Despite the statutory change in wording over the years, the provisions of AS 15.13.070(b)(1), concerning the maximum amount a person may contribute, when read in conjunction with the definition of a candidate found in AS 15.13.400(1), does not specifically limit a candidate from receiving the maximum contribution of $500 from the same individual for more than one elective office in a calendar year. Rather, staff's interpretation is that an individual may campaign in more than one election during a calendar year. Therefore, for the purposes of the contribution limitation, a candidate may receive the maximum contribution from the same contributor for each campaign.

This interpretation is supported by other parts of the law which create a series of checks and balances. There are specific times when a candidate may commence fund raising and when that fund raising must stop. AS 15.13.074(c). There are provisions that a candidate must keep each campaign separate and distinct, as well as a limit on the amount that is allowed to be carried forward to a future camapign. AS 15.13.116. While under past law, a campaign could continue from one cycle to another with no clear point of closure, that is no longer the case. All funds must be disbursed by ninety days after an election. AS 15.13.116. These safeguards built into the law help minimize the possiblty of a candidate violating the campaign disclosure law by receiving excess contributions.

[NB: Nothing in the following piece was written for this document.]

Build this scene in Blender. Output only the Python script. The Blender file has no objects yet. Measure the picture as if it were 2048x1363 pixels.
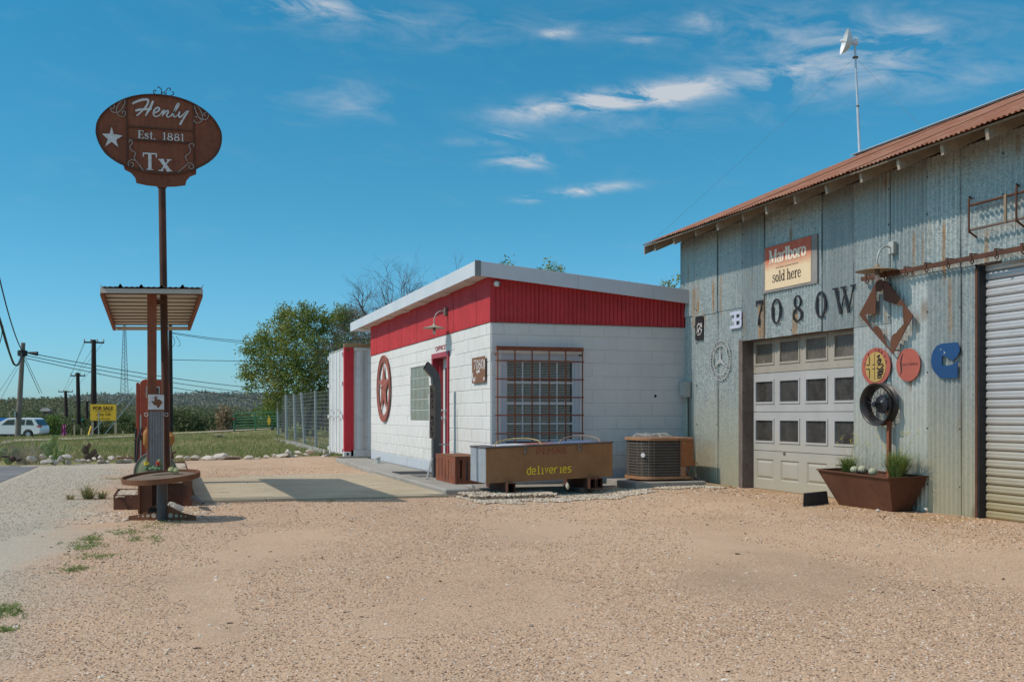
import bpy, bmesh, math, random
import numpy as np
from mathutils import Vector, Matrix, noise as mnoise
R = math.radians
rnd = random.Random(7)
scene = bpy.context.scene
COL = scene.collection

# ------------------------------------------------------------------ camera
F, CX, HY, EYE = 2100.0, 1024.0, 828.0, 1.05
PHI = R(18.16)
CP, SP = math.cos(PHI), math.sin(PHI)
cam = bpy.data.cameras.new('camera')
camo = bpy.data.objects.new('camera', cam)
COL.objects.link(camo)
camo.location = (0, 0, EYE)
camo.rotation_euler = (R(90), 0, -PHI)
cam.sensor_width = 36.0
cam.lens = F / 2048 * 36
cam.shift_y = (HY - 681.5) / 2048
cam.clip_start = 0.05
cam.clip_end = 6000
scene.camera = camo

# ------------------------------------------------------------------ light
SUN_EL, SUN_AZ = R(47), R(4)          # the sun stands to the left, a little beyond the buildings
sdir = Vector((math.cos(SUN_EL) * math.cos(SUN_AZ), -math.cos(SUN_EL) * math.sin(SUN_AZ), -math.sin(SUN_EL)))
sun = bpy.data.lights.new('sun', 'SUN')
sun.energy = 2.0
sun.angle = R(0.6)
sun.color = (1.0, 0.90, 0.78)
suno = bpy.data.objects.new('sun', sun)
COL.objects.link(suno)
suno.rotation_euler = sdir.to_track_quat('-Z', 'Y').to_euler()
suno.location = (-20, 5, 30)

world = bpy.data.worlds.new('World')
scene.world = world
world.use_nodes = True
wt = world.node_tree
wt.nodes.clear()
def wn(t, **k):
    n = wt.nodes.new(t)
    for a, b in k.items():
        setattr(n, a, b)
    return n
wo = wn('ShaderNodeOutputWorld')
wb = wn('ShaderNodeBackground')
wb.inputs[1].default_value = 0.15
sky = wn('ShaderNodeTexSky', sky_type='NISHITA')
sky.sun_disc = False
sky.sun_elevation = SUN_EL
sky.sun_rotation = R(-86)
sky.air_density = 1.0
sky.dust_density = 0.4
sky.ozone_density = 2.0
tc = wn('ShaderNodeTexCoord')
sep = wn('ShaderNodeSeparateXYZ')
wt.links.new(tc.outputs['Generated'], sep.inputs[0])
def wm(op, a, b=None, c=None, clamp=False):
    n = wn('ShaderNodeMath', operation=op)
    n.use_clamp = clamp
    for i, v in enumerate((a, b, c)):
        if v is None:
            continue
        if isinstance(v, (int, float)):
            n.inputs[i].default_value = v
        else:
            wt.links.new(v, n.inputs[i])
    return n.outputs[0]
az = wm('ARCTAN2', sep.outputs[0], sep.outputs[1])
el = wm('ARCSINE', sep.outputs[2])
ramp = wn('ShaderNodeValToRGB')           # teal grading of the clear sky; stops above the frame raised to fill shade
er = ramp.color_ramp
for i, (p_, c_) in enumerate(((0.0, (.27, .445, .64)), (.05, (.22, .445, .60)), (.16, (.145, .445, .51)), (.30, (.105, .475, .53)), (.52, (.62, .76, .70)), (1.0, (1.0, .97, .86)))):
    e_ = er.elements[i] if i < 2 else er.elements.new(p_)
    e_.position = p_; e_.color = (*c_, 1)
wt.links.new(wm('DIVIDE', el, 1.2, clamp=True), ramp.inputs[0])
tint = wn('ShaderNodeMix', data_type='RGBA', blend_type='MULTIPLY')
tint.inputs[0].default_value = 1.0
wt.links.new(sky.outputs[0], tint.inputs[6])
wt.links.new(ramp.outputs[0], tint.inputs[7])
def sky_dir(px, py):
    u = (px - CX) / F
    x, y = u * CP + SP, -u * SP + CP
    return math.atan2(x, y), math.atan2((HY - py) / F, math.hypot(x, y))
# wisps of cloud: long soft banks broken up by noise  (azimuth, elevation, half widths, tilt, strength)
CL = [(1225, 200, 175, 19, -.10, 2.4), (1340, 188, 70, 26, 0, .7), (1480, 165, 120, 24, -.12, .5), (1700, 130, 170, 46, -.1, .95), (1660, 80, 230, 40, 0, .3),
      (1045, 320, 58, 14, 0, 1.6), (1005, 272, 36, 12, 0, .9), (1178, 380, 70, 9, -.08, 1.8), (1048, 398, 34, 7, 0, 1.1),
      (620, 14, 100, 18, 0, 1.1), (690, 200, 130, 36, 0, .34), (1112, 68, 30, 9, 0, .9), (1290, 77, 26, 8, 0, .8),
      (1405, 45, 40, 14, 0, .7), (820, 50, 330, 40, 0, .26), (1950, 150, 160, 30, -.1, .28), (1500, 45, 300, 40, 0, .22),
      (1250, 250, 260, 26, 0, .2), (960, 285, 70, 8, 0, .35)]
mask = None
for (px, py, w, h, tl, s) in CL:
    a0, e0 = sky_dir(px, py)
    da = wm('SUBTRACT', az, a0)
    de = wm('SUBTRACT', wm('SUBTRACT', el, e0), wm('MULTIPLY', da, -tl))
    q = wm('ADD', wm('POWER', wm('ABSOLUTE', wm('DIVIDE', da, w / F)), 2.0), wm('POWER', wm('ABSOLUTE', wm('DIVIDE', de, h / F)), 2.0))
    g = wm('MULTIPLY', wm('EXPONENT', wm('MULTIPLY', q, -1.1)), s)
    mask = g if mask is None else wm('ADD', mask, g)
comb = wn('ShaderNodeCombineXYZ')
wt.links.new(wm('MULTIPLY', az, 1.0), comb.inputs[0])
wt.links.new(wm('MULTIPLY', wm('ADD', el, wm('MULTIPLY', az, .1)), 3.2), comb.inputs[1])
nz = wn('ShaderNodeTexNoise')
nz.inputs['Scale'].default_value = 15
nz.inputs['Detail'].default_value = 9
nz.inputs['Roughness'].default_value = 0.62
nz.inputs['Distortion'].default_value = 0.5
wt.links.new(comb.outputs[0], nz.inputs['Vector'])
nn = wm('MULTIPLY', wm('SUBTRACT', nz.outputs[0], 0.41), 3.8, clamp=True)
thin = wm('MULTIPLY', wm('SUBTRACT', nz.outputs[0], 0.55), 0.22, clamp=True)
cov = wm('ADD', wm('MULTIPLY', mask, nn), wm('MULTIPLY', thin, wm('GREATER_THAN', el, 0.12)), clamp=True)
# unseen cloud added overhead, beyond the top of the frame, to fill the shade
nz2 = wn('ShaderNodeTexNoise')
nz2.inputs['Scale'].default_value = 2.6
nz2.inputs['Detail'].default_value = 8
nz2.inputs['Roughness'].default_value = 0.6
wt.links.new(tc.outputs['Generated'], nz2.inputs['Vector'])
over = wm('MULTIPLY', wm('MULTIPLY', wm('SUBTRACT', nz2.outputs[0], 0.42), 3.5, clamp=True), wm('MULTIPLY', wm('SUBTRACT', el, 0.40), 4.0, clamp=True))
cov = wm('MULTIPLY', wm('ADD', cov, over, clamp=True), 0.80)
cm = wn('ShaderNodeMix', data_type='RGBA')
wt.links.new(cov, cm.inputs[0])
wt.links.new(tint.outputs[2], cm.inputs[6])
cm.inputs[7].default_value = (3.0, 3.05, 3.15, 1)
wt.links.new(cm.outputs[2], wb.inputs[0])
wt.links.new(wb.outputs[0], wo.inputs[0])

vs = scene.view_settings
vs.view_transform = 'Standard'
vs.look = 'None'
vs.exposure = 0.56
vs.gamma = 1.0
vs.use_curve_mapping = False
scene.cycles.max_bounces = 6
scene.cycles.diffuse_bounces = 4
scene.cycles.transparent_max_bounces = 8
scene.cycles.caustics_reflective = False
scene.cycles.caustics_refractive = False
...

Because the definition of a candidate is not tied to a specific office in a specific election, it is staff's position than an individual can fundraise for their election in more than one campaign in the same calendar year as long as it is not for the exact same seat or office. Therefore, you may accept additional contributions from contributors that have reached the $500 maximum limit for calendar year 2002 for the school board seat D election. You are also able to collect additional contributions from out of state residents up to the $3,000 limit in $500 increments.

The Commission approved the advice in this letter by an affirmative vote of 4-0 on June 21, 2002. The advice in this opinion applies only to the specific activity for which the advice was requested.